Monday, February 04, 2013

Why High School Shapes the Rest of Your Life

This is a fascinating article about how for many (most?) people, their high school years shape them for the rest of their lives…

Most American high schools are almost sadistically unhealthy places to send adolescents.

…In fact, one of the reasons that high schools may produce such peculiar value systems is precisely because the people there have little in common, except their ages. “These are people in a large box without any clear, predetermined way of sorting out status,” says Robert Faris, a sociologist at UC Davis who’s spent a lot of time studying high-school aggression. “There’s no natural connection between them.” Such a situation, in his view, is likely to reward aggression. Absent established hierarchies and power structures (apart from the privileges that naturally accrue from being an upperclassman), kids create them on their own, and what determines those hierarchies is often the crudest common-­denominator stuff—looks, nice clothes, prowess in sports—­rather than the subtleties of personality.

…The result, unfortunately, is a paradox: Though adolescents may want nothing more than to be able to define themselves, they discover that high school is one of the hardest places to do it.

…Out of all the researchers who think about high-school-related topics, Brené Brown may be the one whose work interests me most. Since 2000, she has studied shame in pointillist detail. She’s written both academic papers and general-interest books on the subject; her ted lecture on shame was one of the most popular of all time. Because that’s what high school—both at the time and as the stuff of living memory—is about, in its way: shame. And indeed, when Brown and I met for breakfast this fall, she told me that high school comes up all the time in her work. “When I asked one of the very first men I ever interviewed, ‘What does shame mean to you?’ ” she recalled, “he answered, ‘Being shoved up against the lockers.’ High school is the metaphor for shame.”

The academic interest in shame and other emotions of self-consciousness (guilt, embarrassment) is relatively recent.
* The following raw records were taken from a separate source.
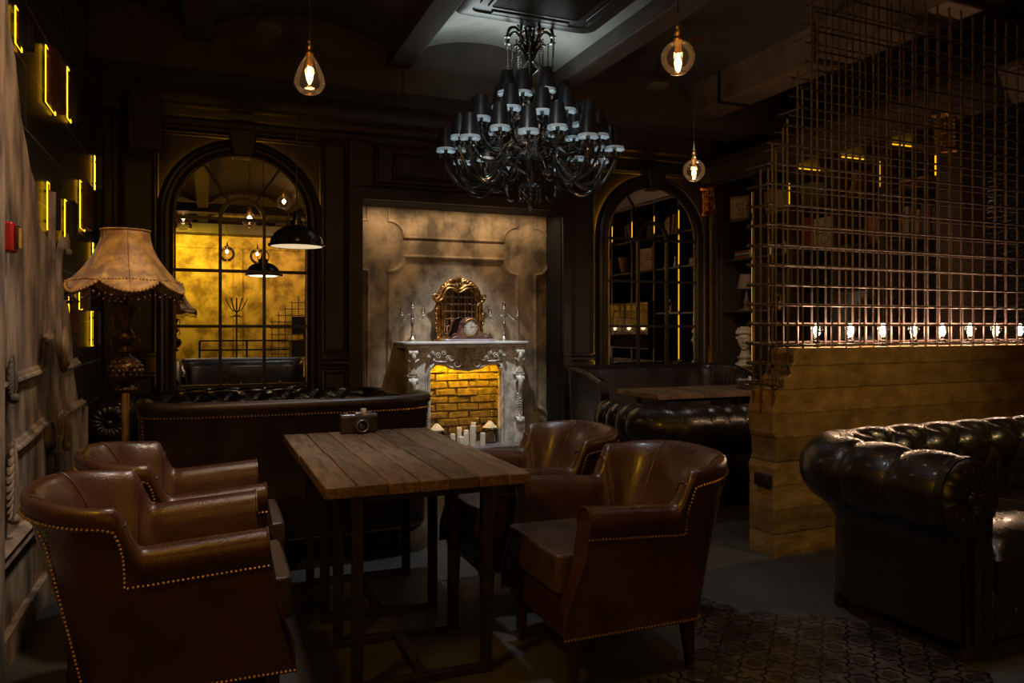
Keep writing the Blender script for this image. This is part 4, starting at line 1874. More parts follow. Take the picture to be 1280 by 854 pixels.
def disc_flower(x, z, r):
    cv.sphere((x, D0 - .008, z), r, 14, 8, (1, .45, 1))
    cv.tube([(x + r * .8 * cos(a), D0 - .022, z + r * .8 * sin(a)) for a in [2 * pi * k / 14 for k in range(14)]], r * .22, 6, closed=True)
    cv.sphere((x, D0 - .026, z), r * .35, 8, 6)
    for k in range(6):
        a = pi * k / 3
        cv.sphere((x + r * 1.0 * cos(a), D0 - .006, z + r * 1.0 * sin(a)), r * .38, 8, 5, (1, .5, 1))


for sg in (-1, 1):
    for (x, z, r) in ((.305, 1.01, .030), (.245, 1.035, .026), (.20, .985, .028), (.36, 1.035, .020), (.155, 1.03, .024), (.40, 1.0, .018)):
        disc_flower(sg * x, z, r)
    # leaves
    for k in range(9):
        a = radians(200 + k * 16)
        M = Matrix.Rotation(sg * (.5 + k * .25), 3, 'Y')
        cv.sphere((sg * (.28 + .10 * cos(a)), D0 - .004, .995 + .05 * sin(a)), .03, 8, 6, (.4, .35, 1), M)
    for k in range(5):
        cv.sphere((sg * (.41 + .014 * k), D0 - .004, 1.0 + .012 * sin(k)), .017 - .002 * k, 8, 6, (1, .6, 1))
    # scroll towards the middle of the arch
    sp = []
    for k in range(30):
        a = k / 29 * 2.6 * pi
        r = .052 * (1 - k / 36)
        sp.append((sg * (.108 + r * cos(a + pi * .5)), D0 - .016, .925 + r * sin(a + pi * .5) * 1.0))
    cv.tube(sp, [.012 * (1 - k / 45) for k in range(30)], 7)
    cv.tube(smoothpath([(sg * .108, D0 - .014, .977), (sg * .18, D0 - .014, .955), (sg * .26, D0 - .014, .945), (sg * .34, D0 - .014, .955)], 5), .011, 7)
# shell in the middle
for k in range(11):
    a = radians(200 - k * 22)
    M = Matrix.Rotation(-(a - pi / 2), 3, 'Y')
    c = Vector((.052 * cos(a), D0 - .012, 1.0 + .050 * sin(a)))
    cv.sphere(c, .052, 8, 8, (.24, .35, 1), M)
cv.sphere((0, D0 - .02, .975), .026, 12, 8, (1, .6, 1))
for k in range(7):
    cv.sphere(((k - 3) * .017, D0 - .012, .915 - .012 * (3 - abs(k - 3))), .012, 8, 6, (1, .6, 1.4))
cv.v = [(x_, (D0 - (D0 - y_) * 1.7) if y_ < D0 else y_, z_) for x_, y_, z_ in cv.v]
cv.build('frieze_carving', marble, fp)
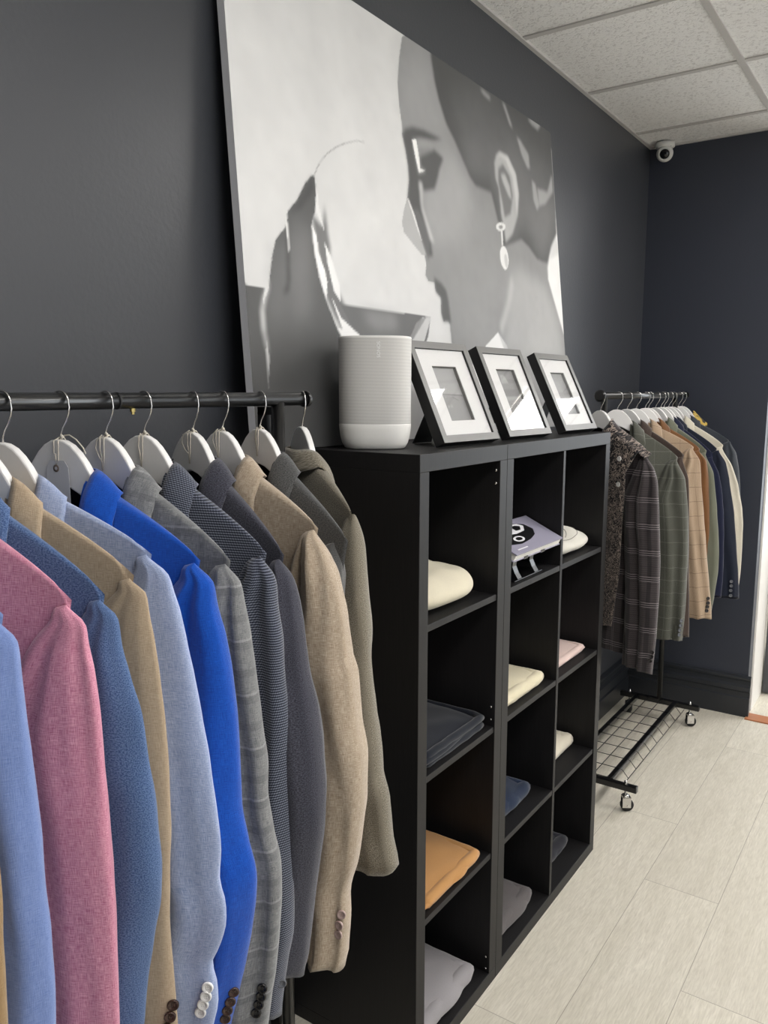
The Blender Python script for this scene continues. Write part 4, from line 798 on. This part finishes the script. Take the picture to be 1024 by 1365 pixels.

It’s part of a broader effort on the part of psychologists to think systematically about resilience—which emotions serve us well in the long run, which ones hobble and shrink us. Those who’ve spent a lot of time thinking about guilt, for example, have come to the surprising conclusion that it’s pretty useful and adaptive, because it tends to center on a specific event (I cannot believe I did that) and is therefore narrowly focused enough to be constructive (I will apologize, and I will not do that again).

Shame, on the other hand, is a much more global, crippling sensation. Those who feel it aren’t energized by it but isolated. They feel unworthy of acceptance and fellowship; they labor under the impression that their awfulness is something to hide. “And this incredibly painful feeling that you’re not lovable or worthy of belonging?” asks Brown. “You’re navigating that feeling every day in high school.”